Peruvian Jorge Crespo Gomes and South Africans Letitia Bosman and Benjamin William Hawkes were separately convicted and sentenced to death by the High Court between 2015 and 2016 for trafficking in drugs.

All three lost their appeals at the Court of Appeal.

Between 1975 and 1983, judges were given the discretion to either impose the death penalty or life imprisonment after finding an accused person guilty of drug trafficking.

The government amended the law two years ago to give the court the option to either impose the death sentence or life imprisonment, but subject to certain conditions by the public prosecutor. 

This new law came into effect on March 15 last year.

However, the three foreigners cannot benefit from the new law because it does not have retrospective effect.

At the hearing of the appeals today, Sri Ram, who represented the foreign nationals, also submitted that the Federal Constitution only allowed a court to take life in accordance with the law.

He said the death penalty was not a commensurate punishment for all drug cases.
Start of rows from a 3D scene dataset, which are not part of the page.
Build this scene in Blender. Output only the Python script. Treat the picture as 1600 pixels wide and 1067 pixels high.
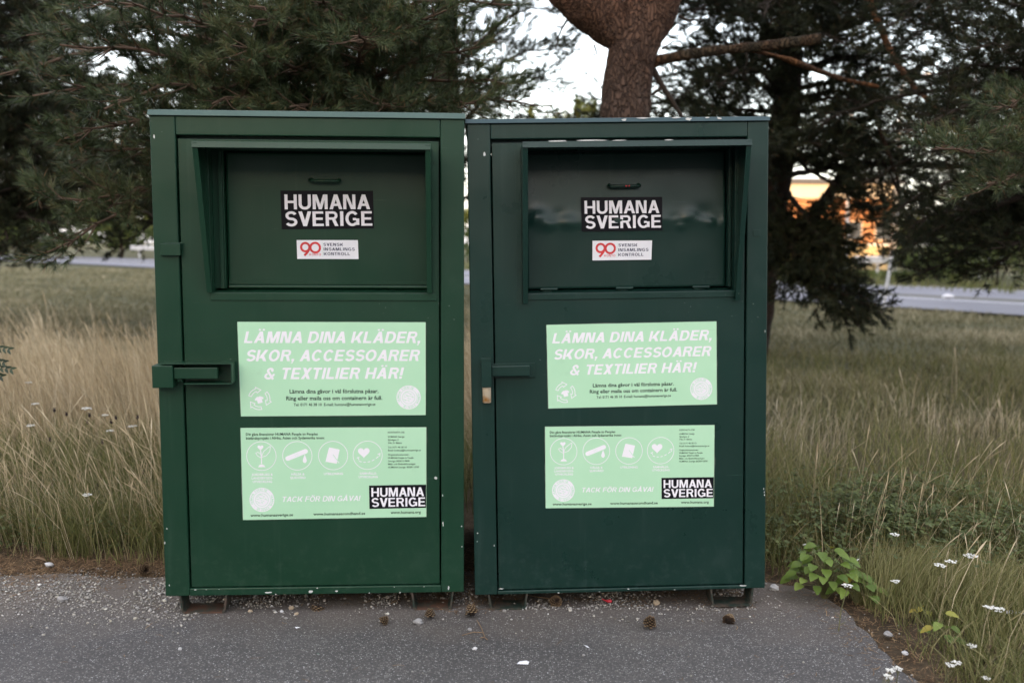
import bpy, math, random
import numpy as np
from mathutils import Vector, Matrix, noise as mnoise

for _o in list(bpy.data.objects):
    bpy.data.objects.remove(_o)
SC = bpy.context.scene
COL = SC.collection
R = math.radians
rnd = random.Random(7)
rng = np.random.default_rng(11)

# ------------------------------------------------------------------ camera, world, sun, exposure
EYE, PITCH, ROLL, FPX = 1.45, R(5.645), R(0.255), 1556.0
cd = bpy.data.cameras.new('camera'); cam = bpy.data.objects.new('camera', cd); COL.objects.link(cam)
cam.matrix_world = Matrix.Translation((0, 0, EYE)) @ Matrix.Rotation(R(90) - PITCH, 4, 'X') @ Matrix.Rotation(ROLL, 4, 'Z')
cd.sensor_width = 36; cd.lens = 36 * FPX / 1600; cd.clip_end = 2000; cd.clip_start = 0.05
cd.dof.use_dof = True; cd.dof.focus_distance = 4.2; cd.dof.aperture_fstop = 1.8; cd.dof.aperture_blades = 9
SC.camera = cam

SUN_EL = R(8)
SUN_AZ = math.atan2(-0.35, -0.94)            # compass direction the sun stands in, measured from +Y towards +X
world = bpy.data.worlds.new('World'); SC.world = world; world.use_nodes = True
wn, wl = world.node_tree.nodes, world.node_tree.links
bg = wn['Background']; bg.inputs['Strength'].default_value = 0.1
sky = wn.new('ShaderNodeTexSky'); sky.sky_type = 'NISHITA'; sky.sun_disc = False
sky.sun_elevation = SUN_EL; sky.sun_rotation = SUN_AZ
sky.air_density = 1.0; sky.dust_density = 2.0; sky.ozone_density = 1.0
veil = wn.new('ShaderNodeMix'); veil.data_type = 'RGBA'; veil.blend_type = 'ADD'
veil.inputs[0].default_value = 1.0
wl.new(sky.outputs[0], veil.inputs[6]); veil.inputs[7].default_value = (5.1, 4.9, 5.1, 1)   # thin white cloud over the whole sky
wl.new(veil.outputs[2], bg.inputs['Color'])
sd = bpy.data.lights.new('sun', 'SUN'); sd.energy = 3.2; sd.angle = R(0.5); sd.color = (1.0, 0.62, 0.32)
so = bpy.data.objects.new('sun', sd); COL.objects.link(so)
ldir = Vector((0.35 * math.cos(SUN_EL), 0.94 * math.cos(SUN_EL), -math.sin(SUN_EL)))
so.rotation_euler = ldir.to_track_quat('-Z', 'Y').to_euler(); so.location = (-20, -50, 30)
SC.view_settings.view_transform = 'Standard'; SC.view_settings.look = 'None'; SC.view_settings.gamma = 1
SC.view_settings.exposure = 1.72

# ------------------------------------------------------------------ helpers
def tag(o, label=None, cat=None, group=None, kind=None):
    if label: o['label'] = label
    if cat: o['category'] = cat
    if group: o['group'] = group
    if kind: o['kind'] = kind
    return o

def empty(name, loc=(0, 0, 0), rz=0, label=None, cat=None, group=None):
    o = bpy.data.objects.new(name, None); COL.objects.link(o)
    o.empty_display_size = 0.1; o.location = loc; o.rotation_euler = (0, 0, rz)
    return tag(o, label, cat, group)

def link(name, me, m=None, parent=None, bevel=0):
    if m is not None and not me.materials:
        me.materials.append(m)
    o = bpy.data.objects.new(name, me); COL.objects.link(o)
    if parent: o.parent = parent
    if bevel:
        b = o.modifiers.new('bevel', 'BEVEL'); b.width = bevel; b.segments = 2; b.limit_method = 'ANGLE'; b.angle_limit = R(40)
        b.harden_normals = False
    return o

def np_mesh(name, verts, faces_flat, nper, m=None, parent=None, smooth=False, attr=None):
    """mesh from numpy arrays; every face has nper corners"""
    me = bpy.data.meshes.new(name)
    v = np.asarray(verts, np.float32).reshape(-1, 3); f = np.asarray(faces_flat, np.int32).reshape(-1)
    me.vertices.add(len(v)); me.vertices.foreach_set('co', v.ravel())
    me.loops.add(len(f)); me.loops.foreach_set('vertex_index', f)
    n = len(f) // nper
    me.polygons.add(n); me.polygons.foreach_set('loop_start', np.arange(n, dtype=np.int32) * nper)
    if smooth: me.polygons.foreach_set('use_smooth', np.ones(n, bool))
    if attr is not None:
        a = me.attributes.new('tone', 'FLOAT', 'POINT'); a.data.foreach_set('value', np.asarray(attr, np.float32))
    me.update(calc_edges=True)
    return link(name, me, m, parent)

class MB:
    def __init__(s): s.v = []; s.f = []; s.sm = []
    def add(s, vs, fs, smooth=False):
        b = len(s.v); s.v += [tuple(p) for p in vs]
        for f in fs: s.f.append([b + i for i in f]); s.sm.append(smooth)
    def box(s, x0, x1, y0, y1, z0, z1):
        s.add([(x0, y0, z0), (x1, y0, z0), (x1, y1, z0), (x0, y1, z0), (x0, y0, z1), (x1, y0, z1), (x1, y1, z1), (x0, y1, z1)],
              [(0, 3, 2, 1), (4, 5, 6, 7), (0, 1, 5, 4), (1, 2, 6, 5), (2, 3, 7, 6), (3, 0, 4, 7)])
    def prism(s, poly, d):                                   # poly: 3D loop, d: extrusion vector
        n = len(poly); a = [Vector(p) for p in poly]; b = [p + Vector(d) for p in a]
        s.add(a + b, [tuple(range(n))[::-1], tuple(range(n, 2 * n))] + [(i, (i + 1) % n, n + (i + 1) % n, n + i) for i in range(n)])
    def tube(s, pts, rad, n=8, smooth=True, cap=True, wob=None):
        pts = [Vector(p) for p in pts]
        if not hasattr(rad, '__len__'): rad = [rad] * len(pts)
        t0 = (pts[1] - pts[0]).normalized()
        u = t0.orthogonal().normalized(); rings = []
        for i, p in enumerate(pts):
            t = (pts[min(i + 1, len(pts) - 1)] - pts[max(i - 1, 0)]).normalized()
            u = (u - t * u.dot(t)).normalized(); w = t.cross(u)
            ring = []
            for k in range(n):
                a = 2 * math.pi * k / n; q = u * math.cos(a) + w * math.sin(a)
                r = rad[i] * (1 + (wob(p + q * rad[i]) if wob else 0))
                ring.append(p + q * r)
            rings.append(ring)
        vs = [q for r_ in rings for q in r_]; fs = []
        for i in range(len(pts) - 1):
            for k in range(n):
                a = i * n + k; b = i * n + (k + 1) % n
                fs.append((a, b, b + n, a + n))
        s.add(vs, fs, smooth)
        if cap:
            s.add(rings[0], [tuple(range(n))[::-1]]); s.add(rings[-1], [tuple(range(n))])
    def build(s, name, m, parent=None, bevel=0):
        me = bpy.data.meshes.new(name); me.from_pydata(s.v, [], s.f)
        me.polygons.foreach_set('use_smooth', s.sm); me.update()
        return link(name, me, m, parent, bevel)

def ray(px, py):                                             # photo pixel (1600 wide) -> viewing direction
    du, dv = px - 800, py - 533.5
    a = du * math.cos(ROLL) + dv * math.sin(ROLL); b = -du * math.sin(ROLL) + dv * math.cos(ROLL)
    c, s = math.cos(PITCH), math.sin(PITCH)
    return Vector((a, FPX * c - b * s, -FPX * s - b * c))
def at_y(px, py, Y):
    d = ray(px, py); return Vector((0, 0, EYE)) + d * (Y / d.y)
def at_z(px, py, z=0.0):
    d = ray(px, py); return Vector((0, 0, EYE)) + d * ((z - EYE) / d.z)

# ------------------------------------------------------------------ materials
class NT:
    def __init__(s, name):
        s.m = bpy.data.materials.new(name); s.m.use_nodes = True
        s.n = s.m.node_tree.nodes; s.l = s.m.node_tree.links; s.b = s.n['Principled BSDF']
        s.co = s.n.new('ShaderNodeTexCoord')
    def new(s, t, **kw):
        q = s.n.new(t)
        for k, v in kw.items():
            if k.startswith('_'): setattr(q, k[1:], v)
            else: q.inputs[k].default_value = v
        return q
    def noise(s, scale, detail=4, rough=0.55, vec=None, dist=0):
        q = s.new('ShaderNodeTexNoise', Scale=scale, Detail=detail, Roughness=rough, Distortion=dist)
        s.l.new(vec or s.co.outputs['Object'], q.inputs['Vector']); return q.outputs['Fac']
    def voro(s, scale, vec=None, out='Distance', feat='F1'):
        q = s.new('ShaderNodeTexVoronoi', Scale=scale, _feature=feat)
        s.l.new(vec or s.co.outputs['Object'], q.inputs['Vector']); return q.outputs[out]
    def mapping(s, scale=(1, 1, 1), rot=(0, 0, 0), src='Object'):
        q = s.new('ShaderNodeMapping'); q.inputs['Scale'].default_value = scale; q.inputs['Rotation'].default_value = rot
        s.l.new(s.co.outputs[src], q.inputs['Vector']); return q.outputs[0]
    def attr(s, name='tone'):
        return s.new('ShaderNodeAttribute', _attribute_name=name).outputs['Fac']
    def ramp(s, fac, stops, interp='LINEAR'):
        q = s.new('ShaderNodeValToRGB'); q.color_ramp.interpolation = interp
        e = q.color_ramp.elements
        while len(e) < len(stops): e.new(0.5)
        for k, (p, c) in enumerate(stops):
            e[k].position = p; e[k].color = (c if hasattr(c, '__len__') else (c, c, c)) + ((1,) if not hasattr(c, '__len__') or len(c) == 3 else ())
        s.l.new(fac, q.inputs[0]); return q.outputs[0]
    def mix(s, fac, a, b, mode='MIX'):
        q = s.new('ShaderNodeMix', _data_type='RGBA', _blend_type=mode)
        for i, x in ((0, fac), (6, a), (7, b)):
            if isinstance(x, bpy.types.NodeSocket): s.l.new(x, q.inputs[i])
            elif i == 0: q.inputs[0].default_value = x
            else: q.inputs[i].default_value = tuple(x) + ((1,) if len(x) == 3 else ())
        return q.outputs[2]
    def math(s, op, a, b=0.0, clamp=False):
        q = s.new('ShaderNodeMath', _operation=op, _use_clamp=clamp)
        for i, x in ((0, a), (1, b)):
            if isinstance(x, bpy.types.NodeSocket): s.l.new(x, q.inputs[i])
            else: q.inputs[i].default_value = x
        return q.outputs[0]
    def bump(s, h, strength=0.3, dist=0.01, prev=None):
        q = s.new('ShaderNodeBump', Strength=strength, Distance=dist); s.l.new(h, q.inputs['Height'])
        if prev is not None: s.l.new(prev, q.inputs['Normal'])
        return q.outputs[0]
    def out(s, color=None, rough=None, normal=None, spec=None, metal=None, coat=None):
        for nm, x in (('Base Color', color), ('Roughness', rough), ('Normal', normal), ('Specular IOR Level', spec), ('Metallic', metal), ('Coat Weight', coat)):
            if x is None: continue
            if isinstance(x, bpy.types.NodeSocket): s.l.new(x, s.b.inputs[nm])
            elif hasattr(x, '__len__'): s.b.inputs[nm].default_value = tuple(x) + ((1,) if len(x) == 3 else ())
            else: s.b.inputs[nm].default_value = x
        return s.m

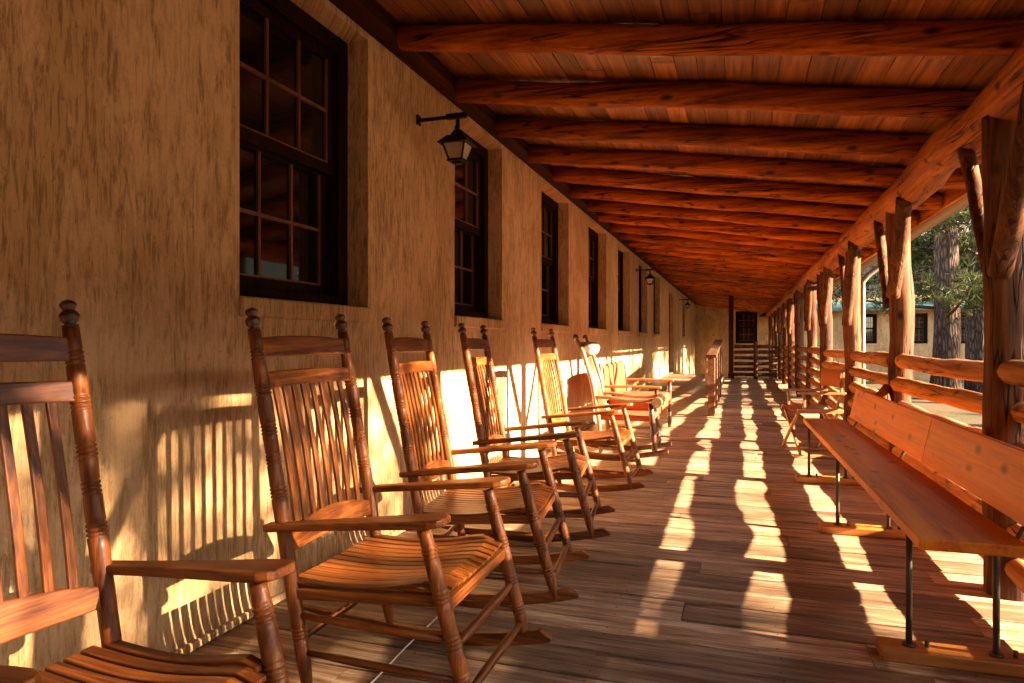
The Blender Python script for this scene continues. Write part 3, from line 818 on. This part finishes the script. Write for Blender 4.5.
# ------------------------------------------------------------------ director chair
def director_chair(x, y, a):
    t = thing('director_chair', (x, y, 0), 'folding wooden director chair with tan canvas back at the far end of the bench', 'chair', None, R(a))
    W = M_DIRWOOD; h = .24
    for sy in (-1, 1):
        yv = sy * h
        m = MB(); m.bx(-.21, .21, yv - .014, yv + .014, .42, .46); m.build('seat_rail', W['x'], t, .004)
        m = MB(); m.bx(-.23, .20, yv - .026, yv + .026, .60, .622); m.build('arm', W['x'], t, .006)
        m = MB(); m.strip([(-.15, yv, .461), (-.19, yv, .62), (-.215, yv, .86)], (0, 1, 0), .03, .02); m.build('back_post', W['z'], t, .004)
        m = MB(); m.bx(.13, .155, yv - .012, yv + .012, .461, .599); m.build('arm_post', W['z'], t, .004)
        m = MB(); m.bx(-.24, .24, yv * 1.0 - .014, yv + .014, .001, .032); m.build('foot_rail', W['x'], t, .004)
    for k, xv in enumerate((-.17, .19)):
        for sy in (-1, 1):
            xx = xv + sy * .013
            m = MB(); m.strip([(xx, -sy * h, .034), (xx, sy * (h - .0), .419)], (1, 0, 0), .022, .03); m.build('cross_leg', W['y'], t, .004)
    m = MB(); n = 10; vs = []; fs = []
    for i in range(n + 1):
        yv = -h - .02 + (2 * h + .04) * i / n; c = 1 - (yv / (h + .02)) ** 2
        for zz in (.665, .74, .835): vs.append((-.185 - (zz - .62) * .105 - .03 * c + .016, yv, zz - .005 * c))
    for i in range(n):
        for q in range(2): fs.append((i * 3 + q, i * 3 + q + 1, i * 3 + q + 4, i * 3 + q + 3))
    o = m.add(vs, fs, True).build('back_sling', M_CANVAS, t); md = o.modifiers.new('solid', 'SOLIDIFY'); md.thickness = .006
    m = MB(); vs = []; fs = []
    for i in range(n + 1):
        yv = -h + 2 * h * i / n; c = 1 - (yv / h) ** 2
        for xx in (-.19, 0, .19): vs.append((xx, yv, .466 - .035 * c))
    for i in range(n):
        for q in range(2): fs.append((i * 3 + q, i * 3 + q + 1, i * 3 + q + 4, i * 3 + q + 3))
    o = m.add(vs, fs, True).build('seat_sling', M_CANVAS, t); md = o.modifiers.new('solid', 'SOLIDIFY'); md.thickness = .006
    return t
director_chair(.66, 7.25, 180 + 13)

# thin white raised line on the floor under the second chair
m = MB(); m.tube([(-1.14, 2.50, .006), (-1.135, 2.2, .006), (-1.12, 1.95, .006), (-1.13, 1.6, .006)], .0032, 6)
tag(m.build('cord', M_STREAK), 'thin white cord lying on the floor under the second rocking chair', 'cord')

# ------------------------------------------------------------------ far wing
w = thing('wing_building', (4, YE, 0), 'far wing with tan stucco wall, dark windows and teal metal roof edge', 'building')
WO = V((4, YE, 0))
mkw = lambda x, z, d: V((x, YE + d, z)) - WO
WW = [(-.18, .70), (4.72, 5.25), (6.35, 7.05), (8.05, 8.75), (9.9, 10.7), (11.9, 12.7), (13.9, 14.7)]
wz0, wz1 = 1.02, 2.22
hw = [(a, b, wz0, 2.40 if a < 2 else wz1) for a, b in WW]
def is_hole2(a, b, c, d): return any(h[0] - 1e-6 <= a and b <= h[1] + 1e-6 and h[2] - 1e-6 <= c and d <= h[3] + 1e-6 for h in hw)
m = MB(); xs = sorted({WX - .3, 18.0} | {q for h in hw for q in h[:2]})
wall_cells(m, xs, [-.45, wz0, wz1, 2.40, 2.95], is_hole2, mkw, .3, .1)
for h in hw: reveal(m, *h, mkw, .3)
m.add([mkw(WX - .3, -.45, .31), mkw(18, -.45, .31), mkw(18, 2.95, .31), mkw(WX - .3, 2.95, .31)], [(3, 2, 1, 0)])
m.build('wall', M_STUCCO, w)
for a, b, c, d in hw: window(w, mkw, a, b, c, d, .08, True)
m = MB(); m.prism([V((1.9, YE - .75, 2.38)) - WO, V((1.9, YE + .55, 2.98)) - WO, V((1.9, YE + .55, 3.02)) - WO, V((1.9, YE - .75, 2.44)) - WO], (16.3, 0, 0)); ro = m.build('roof', M_TEAL, w)
m = MB()
for i in range(41): m.prism([V((1.95 + i * .4, YE - .74, 2.445)) - WO, V((1.95 + i * .4, YE + .54, 3.025)) - WO, V((1.95 + i * .4, YE + .54, 3.05)) - WO, V((1.95 + i * .4, YE - .74, 2.475)) - WO], (.03, 0, 0))
m.build('roof_seams', M_TEAL, ro)
m = MB(); m.bx(1.9 - 4, 18.2 - 4, -.78, -.755, 2.33, 2.46); m.build('fascia', M_TEAL, w)
m = MB()
for i in range(90):
    x = 1.0 + i * .19; z = random.Random(i).uniform(0, .008)
    m.bx(x - 4, x + .18 - 4, .56 - z, .60, 2.9, 4.75)
m.build('board_siding', M_BOARDS, w)
m = MB(); m.prism([V((.6, YE + .2, 4.72)) - WO, V((.6, YE + 5, 7.2)) - WO, V((.6, YE + 10, 4.72)) - WO], (17.8, 0, 0)); m.build('upper_roof', M_SHINGLE, w)
m = MB(); m.bx(WX - 4.3, 18 - 4, .61, 9.6, -.4, 4.6); m.build('body', M_BOARDS, w)
# barn lamp on the wing wall
t = thing('barn_lamp', (1.0, YE, 2.24), 'dark dome lamp on the far wing wall right of the end window', 'lamp')
m = MB(); m.tube([(0, -.012, .10), (0, -.2, .16), (0, -.3, .12), (0, -.3, .05)], .018, 8); m.build('gooseneck', M_IRON, t)
m = MB(); m.tube([(0, -.3, .07), (0, -.3, .04), (0, -.3, -.03), (0, -.3, -.10)], [.05, .10, .19, .24], 18); m.build('lamp_shade', M_LEDGER, t)

# ------------------------------------------------------------------ trees
def needle_cloud(m, c, rad, n, ln, rn, flat_=.55, nb=9):
    for _ in range(n):
        while True:
            p = V((rn.uniform(-1, 1), rn.uniform(-1, 1), rn.uniform(-1, 1)))
            if p.length < 1: break
        p = V(c) + V((p.x * rad, p.y * rad, p.z * rad * flat_))
        ax = V((rn.gauss(0, 1), rn.gauss(0, 1), rn.gauss(.25, .6))).normalized()
        for k in range(nb):
            d = (ax + V((rn.gauss(0, .6), rn.gauss(0, .6), rn.gauss(0, .6)))).normalized()
            sd = d.cross(V((rn.random(), rn.random(), rn.random() + .1))).normalized() * ln * .045
            q = p + d * ln * rn.uniform(.6, 1.1)
            o = len(m.v); m.v += [tuple(p - sd), tuple(p + sd), tuple(q + sd * .5), tuple(q - sd * .5)]; m.f.append((o, o + 1, o + 2, o + 3)); m.sm.append(False)
def pine(x, y, z, h, r, label, limbs, seed, zlo, spread, tuft=26, ln=.22, mat=None, group='pine trees outside the porch', name='pine_tree', flat_=.5):
    rn = random.Random(seed)
    t = thing(name, (x, y, z), label, 'tree', group)
    n = 16; pts = []; rad = []
    for i in range(n + 1):
        u = i / n; pts.append((.12 * noise.noise(V((u * 3, seed, 0))), .12 * noise.noise(V((u * 3, seed, 5))), h * u - .1)); rad.append(r * (1.25 if i == 0 else 1) * (1 - .9 * u ** 1.3) + .01)
    m = MB(); m.tube(pts, rad, 18, lump=.12); m.build('trunk', M_BARK, t)
    lm = MB(); cr = MB()
    for i in range(limbs):
        u = (i + rn.random()) / limbs; zz = zlo + (h - zlo) * u ** .9
        a = rn.uniform(0, 2 * math.pi); L = spread * (1 - .75 * u) * rn.uniform(.65, 1.15) + .3
        d = V((math.cos(a), math.sin(a), rn.uniform(-.25, .15)))
        p0 = V((0, 0, zz)); pp = [p0 + d * L * q + V((0, 0, .12 * L * q * q)) for q in (0, .35, .7, 1)]
        lm.tube(pp, [r * .16, r * .12, r * .08, r * .03], 7)
        for q in (.4, .55, .7, .85, 1.0):
            c = p0 + d * L * q + V((rn.gauss(0, .12 * L), rn.gauss(0, .12 * L), .12 * L * q * q + .05))
            needle_cloud(cr, c, .16 * L + .22, max(4, int(tuft * (.5 + .5 * q))), ln, rn, flat_)
    lm.build('limbs', M_BARK, t); cr.build('crown', mat or M_NEEDLE, t)
    return t
pine(5.05, 20.4, GZ, 15, .31, 'tall pine with thick furrowed trunk and low boughs, left of two outside', 60, 5, 1.9, 2.6, 26, .24)
pine(6.75, 23.6, GZ, 17, .33, 'tall pine with bare reddish trunk just left of the nearest porch post', 44, 8, 3.6, 2.8, 22, .24)
pine(13.5, 1.75, GZ, 10.5, .20, 'pine with a high crown shading the near end of the porch, outside the picture', 62, 21, 5.5, 2.5, 22, .2, flat_=.8)  # unseen pine added as sun blocker; crown height shaped to dim the near wall
pine(13.0, -1.7, GZ, 10.5, .22, 'low-boughed pine shading the near end of the porch, outside the picture', 44, 22, 3.4, 3.3, 22, .2, flat_=.8)  # second unseen pine, added to dim the sun on the near floor
for x, y, sd_ in ((15, 13.6, 31), (16, 18.6, 32)):
    pine(x, y, GZ, 11.5, .22, 'high-crowned pine dappling the far wall, outside the picture', 34, sd_, 6.5, 2.7, 16, .22, flat_=.8)  # unseen pines added to break up sunlight on the far wall
for i, (x, y, h) in enumerate(((21, 13.5, 14), (27, 20, 16), (19, 27.5, 15), (11.2, 27.0, 13))):
    pine(x, y, GZ, h, .28, ['pine standing across the courtyard from the porch, outside the picture', 'pine standing before the right end of the far wing'][i == 3], 34, 60 + i, 2.5, 2.9, 26, .26)  # first three are unseen, added to shade the courtyard and wing
for i, (x, y, h) in enumerate(((17, 48, 9), (22, 60, 11), (14.5, 56, 9), (29, 72, 12), (20, 75, 11))):
    pine(x, y, gh(x, y), h, .2, ['ochre autumn tree on the slope behind the wing roof', 'far dark pine on the hillside behind the wing roof'][i % 2], 22, 40 + i, 1.2, h * .3, 12, .5,
         M_AUTUMN if i % 2 == 0 else M_NEEDLE, 'trees on the far slope', 'autumn_tree' if i % 2 == 0 else 'pine_tree', .8)

# ------------------------------------------------------------------ light, world, camera
EL, AZ = 19.8, 93.0      # sun elevation; azimuth clockwise from +Y
sd = V((math.sin(R(AZ)) * math.cos(R(EL)), math.cos(R(AZ)) * math.cos(R(EL)), math.sin(R(EL))))
L = bpy.data.lights.new('sun', 'SUN'); L.energy = 3.7; L.angle = R(.5); L.color = (1, .88, .80)
so = bpy.data.objects.new('sun', L); COL.objects.link(so); so.rotation_euler = sd.to_track_quat('Z', 'Y').to_euler()
wd = bpy.data.worlds.new('World'); scene.world = wd; wd.use_nodes = True
nt = wd.node_tree; bg = nt.nodes['Background']
sk = nt.nodes.new('ShaderNodeTexSky'); sk.sky_type = 'NISHITA'; sk.sun_disc = False
sk.sun_elevation = R(EL); sk.sun_rotation = R(AZ); sk.altitude = 1500; sk.air_density = 1.0; sk.dust_density = 1.5
nt.links.new(sk.outputs[0], bg.inputs[0]); bg.inputs[1].default_value = .085
cam = bpy.data.cameras.new('camera'); cam.sensor_width = 36; cam.lens = 24.01; cam.clip_start = .05; cam.clip_end = 1500
co = bpy.data.objects.new('camera', cam); COL.objects.link(co)
co.location = (0, 0, 1.1); co.rotation_euler = (R(90), 0, math.atan(228 / 683))
scene.camera = co
vs_ = scene.view_settings; vs_.view_transform = 'Standard'; vs_.look = 'None'; vs_.gamma = 1; vs_.exposure = 4.3; vs_.use_white_balance = True; vs_.white_balance_temperature = 9200; vs_.use_curve_mapping = False
cy = scene.cycles; cy.use_denoising = True; cy.max_bounces = 10; cy.diffuse_bounces = 7; cy.glossy_bounces = 4; cy.sample_clamp_indirect = 6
Lawyer Abdul Rashid Ismail, who was also appearing for the foreign nationals, submitted that Malaysia is the only country in the Commonwealth still imposing the death sentence for drug trafficking offences.

Deputy public prosecutor Nik Suhaimi Nik Sulaiman said Parliament validly passed the law based on policy consideration of the executive branch then.

He said the reason for the mandatory death sentence being imposed was because the drug menace was serious and a threat to the security of the nation.

He said it was the duty of the court to pass sentence according to the law as it stood.

The bench chaired by Chief Justice Richard Malanjum reserved judgment to a date to be fixed.